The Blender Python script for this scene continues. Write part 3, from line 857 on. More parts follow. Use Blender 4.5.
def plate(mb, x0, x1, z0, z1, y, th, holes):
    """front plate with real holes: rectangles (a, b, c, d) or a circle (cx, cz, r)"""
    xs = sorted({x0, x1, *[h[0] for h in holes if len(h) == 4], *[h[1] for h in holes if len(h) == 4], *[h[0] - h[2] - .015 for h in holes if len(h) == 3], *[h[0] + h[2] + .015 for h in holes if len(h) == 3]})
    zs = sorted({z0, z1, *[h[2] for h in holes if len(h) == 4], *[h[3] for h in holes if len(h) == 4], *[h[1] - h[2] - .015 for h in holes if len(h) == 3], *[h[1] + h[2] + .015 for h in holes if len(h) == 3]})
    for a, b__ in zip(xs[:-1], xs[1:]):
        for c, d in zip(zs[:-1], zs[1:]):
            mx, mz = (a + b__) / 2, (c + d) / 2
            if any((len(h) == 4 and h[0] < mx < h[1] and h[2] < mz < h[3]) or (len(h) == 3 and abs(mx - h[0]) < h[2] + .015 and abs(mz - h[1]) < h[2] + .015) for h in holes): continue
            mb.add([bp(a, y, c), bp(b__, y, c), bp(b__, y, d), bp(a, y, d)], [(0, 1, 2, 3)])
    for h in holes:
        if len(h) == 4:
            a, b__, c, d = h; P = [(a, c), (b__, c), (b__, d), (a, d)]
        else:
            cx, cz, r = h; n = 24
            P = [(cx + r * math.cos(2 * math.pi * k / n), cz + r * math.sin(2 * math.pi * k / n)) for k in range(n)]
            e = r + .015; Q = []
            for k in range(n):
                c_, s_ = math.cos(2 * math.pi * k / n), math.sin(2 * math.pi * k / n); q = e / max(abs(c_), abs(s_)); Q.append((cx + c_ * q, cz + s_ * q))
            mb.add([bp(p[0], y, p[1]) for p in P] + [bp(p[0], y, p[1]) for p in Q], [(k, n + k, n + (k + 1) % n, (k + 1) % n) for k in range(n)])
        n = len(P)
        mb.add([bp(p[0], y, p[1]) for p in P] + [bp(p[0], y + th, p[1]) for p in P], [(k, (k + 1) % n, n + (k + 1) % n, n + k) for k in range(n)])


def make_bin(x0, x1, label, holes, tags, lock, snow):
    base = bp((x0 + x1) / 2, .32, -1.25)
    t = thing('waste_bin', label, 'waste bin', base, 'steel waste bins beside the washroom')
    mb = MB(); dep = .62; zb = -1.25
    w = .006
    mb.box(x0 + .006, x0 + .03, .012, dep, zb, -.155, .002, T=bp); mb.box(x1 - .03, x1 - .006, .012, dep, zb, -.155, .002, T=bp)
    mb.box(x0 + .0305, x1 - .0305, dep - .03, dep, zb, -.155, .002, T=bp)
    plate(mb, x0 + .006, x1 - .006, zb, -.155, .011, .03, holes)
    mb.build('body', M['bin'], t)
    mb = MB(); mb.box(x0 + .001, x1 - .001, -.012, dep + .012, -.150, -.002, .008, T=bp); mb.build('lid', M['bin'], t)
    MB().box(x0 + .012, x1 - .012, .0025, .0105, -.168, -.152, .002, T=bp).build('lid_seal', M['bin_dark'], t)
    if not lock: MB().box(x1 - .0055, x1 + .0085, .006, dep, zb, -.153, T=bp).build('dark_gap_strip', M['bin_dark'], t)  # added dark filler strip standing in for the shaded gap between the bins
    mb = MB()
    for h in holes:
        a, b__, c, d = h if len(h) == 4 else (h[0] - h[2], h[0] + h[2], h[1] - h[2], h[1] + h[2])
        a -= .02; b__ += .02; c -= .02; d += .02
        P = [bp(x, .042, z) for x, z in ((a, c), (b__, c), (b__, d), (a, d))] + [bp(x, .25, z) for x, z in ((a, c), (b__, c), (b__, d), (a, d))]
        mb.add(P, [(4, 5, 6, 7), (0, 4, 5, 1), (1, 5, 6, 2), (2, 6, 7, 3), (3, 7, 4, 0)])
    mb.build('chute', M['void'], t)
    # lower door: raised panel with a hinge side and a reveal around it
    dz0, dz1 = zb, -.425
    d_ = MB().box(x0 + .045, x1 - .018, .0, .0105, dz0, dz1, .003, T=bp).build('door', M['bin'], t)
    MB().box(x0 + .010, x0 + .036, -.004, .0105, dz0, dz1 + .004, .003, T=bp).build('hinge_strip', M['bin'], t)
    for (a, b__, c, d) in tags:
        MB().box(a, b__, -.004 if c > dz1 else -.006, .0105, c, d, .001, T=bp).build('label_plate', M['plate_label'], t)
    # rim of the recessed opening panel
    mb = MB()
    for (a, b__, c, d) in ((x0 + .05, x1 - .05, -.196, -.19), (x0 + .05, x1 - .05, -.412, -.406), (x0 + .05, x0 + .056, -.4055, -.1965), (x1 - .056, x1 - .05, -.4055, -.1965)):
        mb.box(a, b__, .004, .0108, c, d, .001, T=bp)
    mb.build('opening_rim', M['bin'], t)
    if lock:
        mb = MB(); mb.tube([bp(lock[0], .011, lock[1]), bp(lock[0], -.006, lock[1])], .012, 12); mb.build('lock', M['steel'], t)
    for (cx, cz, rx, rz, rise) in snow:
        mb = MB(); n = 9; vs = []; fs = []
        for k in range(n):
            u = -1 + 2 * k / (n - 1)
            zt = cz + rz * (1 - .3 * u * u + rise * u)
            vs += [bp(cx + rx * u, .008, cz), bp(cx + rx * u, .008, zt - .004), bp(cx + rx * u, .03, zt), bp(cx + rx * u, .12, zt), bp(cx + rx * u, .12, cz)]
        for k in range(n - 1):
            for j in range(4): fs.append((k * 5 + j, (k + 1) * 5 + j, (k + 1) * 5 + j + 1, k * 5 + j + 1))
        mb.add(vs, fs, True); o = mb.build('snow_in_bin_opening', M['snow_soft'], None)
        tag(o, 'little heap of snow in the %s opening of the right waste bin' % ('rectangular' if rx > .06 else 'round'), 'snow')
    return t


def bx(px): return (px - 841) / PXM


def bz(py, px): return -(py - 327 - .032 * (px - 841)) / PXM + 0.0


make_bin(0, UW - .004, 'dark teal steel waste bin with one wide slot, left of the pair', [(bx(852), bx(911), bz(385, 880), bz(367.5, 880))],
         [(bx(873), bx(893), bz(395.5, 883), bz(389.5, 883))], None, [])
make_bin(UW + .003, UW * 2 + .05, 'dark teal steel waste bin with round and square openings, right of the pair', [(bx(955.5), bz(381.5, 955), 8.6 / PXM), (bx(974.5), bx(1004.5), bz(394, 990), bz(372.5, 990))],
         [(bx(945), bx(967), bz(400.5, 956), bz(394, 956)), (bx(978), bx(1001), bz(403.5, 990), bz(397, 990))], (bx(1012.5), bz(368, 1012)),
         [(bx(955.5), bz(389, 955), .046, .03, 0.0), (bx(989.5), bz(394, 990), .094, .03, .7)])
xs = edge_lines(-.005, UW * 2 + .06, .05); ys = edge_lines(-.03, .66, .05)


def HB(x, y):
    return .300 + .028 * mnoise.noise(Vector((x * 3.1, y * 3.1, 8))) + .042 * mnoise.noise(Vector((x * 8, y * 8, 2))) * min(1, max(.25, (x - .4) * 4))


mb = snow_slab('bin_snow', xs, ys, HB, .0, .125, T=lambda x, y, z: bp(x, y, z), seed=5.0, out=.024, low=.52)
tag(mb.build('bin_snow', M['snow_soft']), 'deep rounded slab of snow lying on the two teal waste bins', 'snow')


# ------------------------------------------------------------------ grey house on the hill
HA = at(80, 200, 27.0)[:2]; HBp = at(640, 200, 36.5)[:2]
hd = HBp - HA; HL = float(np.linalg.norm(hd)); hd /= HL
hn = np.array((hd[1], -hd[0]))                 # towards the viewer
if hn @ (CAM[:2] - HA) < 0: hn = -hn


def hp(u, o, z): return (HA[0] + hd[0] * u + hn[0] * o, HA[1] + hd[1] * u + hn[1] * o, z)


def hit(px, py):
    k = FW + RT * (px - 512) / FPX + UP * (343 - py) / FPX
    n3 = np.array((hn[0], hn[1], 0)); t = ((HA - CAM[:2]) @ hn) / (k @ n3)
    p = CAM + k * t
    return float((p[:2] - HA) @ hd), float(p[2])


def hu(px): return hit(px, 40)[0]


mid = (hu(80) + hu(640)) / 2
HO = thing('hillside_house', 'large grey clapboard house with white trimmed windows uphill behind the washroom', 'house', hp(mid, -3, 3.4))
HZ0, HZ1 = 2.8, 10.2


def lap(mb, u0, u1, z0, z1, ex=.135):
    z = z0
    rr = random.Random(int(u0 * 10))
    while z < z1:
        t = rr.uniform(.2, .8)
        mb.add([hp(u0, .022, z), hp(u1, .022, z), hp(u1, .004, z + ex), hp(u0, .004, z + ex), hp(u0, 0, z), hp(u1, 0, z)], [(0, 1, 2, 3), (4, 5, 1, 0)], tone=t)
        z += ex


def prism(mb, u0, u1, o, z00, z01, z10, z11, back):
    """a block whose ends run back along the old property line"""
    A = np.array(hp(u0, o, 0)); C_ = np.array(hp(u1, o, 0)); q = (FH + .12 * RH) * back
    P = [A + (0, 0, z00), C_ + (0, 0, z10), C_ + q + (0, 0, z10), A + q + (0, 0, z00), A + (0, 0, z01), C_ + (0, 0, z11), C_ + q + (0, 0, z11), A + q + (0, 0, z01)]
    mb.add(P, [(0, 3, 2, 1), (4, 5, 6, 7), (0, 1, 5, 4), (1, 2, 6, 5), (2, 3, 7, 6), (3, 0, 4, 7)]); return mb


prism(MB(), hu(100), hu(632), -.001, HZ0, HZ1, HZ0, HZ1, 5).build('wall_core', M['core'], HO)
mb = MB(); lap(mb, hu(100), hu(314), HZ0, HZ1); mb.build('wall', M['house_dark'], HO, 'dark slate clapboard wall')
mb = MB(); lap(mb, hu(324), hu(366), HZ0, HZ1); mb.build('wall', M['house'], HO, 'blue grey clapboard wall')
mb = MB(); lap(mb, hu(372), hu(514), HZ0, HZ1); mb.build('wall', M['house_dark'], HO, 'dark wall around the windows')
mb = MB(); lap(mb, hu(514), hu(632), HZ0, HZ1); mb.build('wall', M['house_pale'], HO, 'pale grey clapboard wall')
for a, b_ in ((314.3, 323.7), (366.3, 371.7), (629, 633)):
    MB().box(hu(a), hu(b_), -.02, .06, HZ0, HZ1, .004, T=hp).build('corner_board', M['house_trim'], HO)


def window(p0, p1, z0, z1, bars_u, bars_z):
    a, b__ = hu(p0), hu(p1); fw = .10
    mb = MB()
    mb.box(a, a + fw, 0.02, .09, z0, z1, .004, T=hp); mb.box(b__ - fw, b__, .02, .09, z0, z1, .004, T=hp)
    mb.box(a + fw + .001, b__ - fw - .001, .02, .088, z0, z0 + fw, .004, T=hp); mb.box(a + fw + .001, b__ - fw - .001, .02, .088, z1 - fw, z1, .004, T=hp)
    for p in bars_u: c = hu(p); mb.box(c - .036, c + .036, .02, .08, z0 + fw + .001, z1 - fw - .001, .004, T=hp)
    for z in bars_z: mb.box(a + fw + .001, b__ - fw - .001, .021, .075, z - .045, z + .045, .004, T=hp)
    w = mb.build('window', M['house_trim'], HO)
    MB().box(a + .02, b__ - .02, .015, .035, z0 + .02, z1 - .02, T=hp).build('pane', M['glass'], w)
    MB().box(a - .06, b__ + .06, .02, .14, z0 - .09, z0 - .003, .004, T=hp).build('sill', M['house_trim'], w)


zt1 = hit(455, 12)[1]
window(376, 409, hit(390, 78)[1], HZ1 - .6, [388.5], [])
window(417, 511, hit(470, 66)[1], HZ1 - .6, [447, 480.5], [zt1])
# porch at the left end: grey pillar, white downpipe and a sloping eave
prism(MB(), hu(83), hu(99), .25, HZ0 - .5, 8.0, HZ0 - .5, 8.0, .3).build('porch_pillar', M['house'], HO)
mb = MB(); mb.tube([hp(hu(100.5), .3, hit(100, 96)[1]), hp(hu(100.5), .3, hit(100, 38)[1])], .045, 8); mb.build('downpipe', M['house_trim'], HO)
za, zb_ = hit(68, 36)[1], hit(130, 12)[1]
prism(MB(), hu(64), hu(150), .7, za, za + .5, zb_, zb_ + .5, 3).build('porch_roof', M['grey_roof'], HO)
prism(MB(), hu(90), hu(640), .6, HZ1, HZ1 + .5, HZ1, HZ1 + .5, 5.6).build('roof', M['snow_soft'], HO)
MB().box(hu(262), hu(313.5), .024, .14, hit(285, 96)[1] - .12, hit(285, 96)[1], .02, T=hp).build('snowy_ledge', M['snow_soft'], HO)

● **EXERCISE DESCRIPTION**
Reproduce only the lines from the top of the material through the one bearing "mb.add([bp(p[0], y, p[1]) for p in P] + [bp(p[0], y +", each exactly as it stands.

● **OUTPUT BELOW**
The Blender Python script for this scene continues. Write part 3, from line 857 on. More parts follow. Use Blender 4.5.
def plate(mb, x0, x1, z0, z1, y, th, holes):
    """front plate with real holes: rectangles (a, b, c, d) or a circle (cx, cz, r)"""
    xs = sorted({x0, x1, *[h[0] for h in holes if len(h) == 4], *[h[1] for h in holes if len(h) == 4], *[h[0] - h[2] - .015 for h in holes if len(h) == 3], *[h[0] + h[2] + .015 for h in holes if len(h) == 3]})
    zs = sorted({z0, z1, *[h[2] for h in holes if len(h) == 4], *[h[3] for h in holes if len(h) == 4], *[h[1] - h[2] - .015 for h in holes if len(h) == 3], *[h[1] + h[2] + .015 for h in holes if len(h) == 3]})
    for a, b__ in zip(xs[:-1], xs[1:]):
        for c, d in zip(zs[:-1], zs[1:]):
            mx, mz = (a + b__) / 2, (c + d) / 2
            if any((len(h) == 4 and h[0] < mx < h[1] and h[2] < mz < h[3]) or (len(h) == 3 and abs(mx - h[0]) < h[2] + .015 and abs(mz - h[1]) < h[2] + .015) for h in holes): continue
            mb.add([bp(a, y, c), bp(b__, y, c), bp(b__, y, d), bp(a, y, d)], [(0, 1, 2, 3)])
    for h in holes:
        if len(h) == 4:
            a, b__, c, d = h; P = [(a, c), (b__, c), (b__, d), (a, d)]
        else:
            cx, cz, r = h; n = 24
            P = [(cx + r * math.cos(2 * math.pi * k / n), cz + r * math.sin(2 * math.pi * k / n)) for k in range(n)]
            e = r + .015; Q = []
            for k in range(n):
                c_, s_ = math.cos(2 * math.pi * k / n), math.sin(2 * math.pi * k / n); q = e / max(abs(c_), abs(s_)); Q.append((cx + c_ * q, cz + s_ * q))
            mb.add([bp(p[0], y, p[1]) for p in P] + [bp(p[0], y, p[1]) for p in Q], [(k, n + k, n + (k + 1) % n, (k + 1) % n) for k in range(n)])
        n = len(P)
        mb.add([bp(p[0], y, p[1]) for p in P] + [bp(p[0], y + th, p[1]) for p in P], [(k, (k + 1) % n, n + (k + 1) % n, n + k) for k in range(n)])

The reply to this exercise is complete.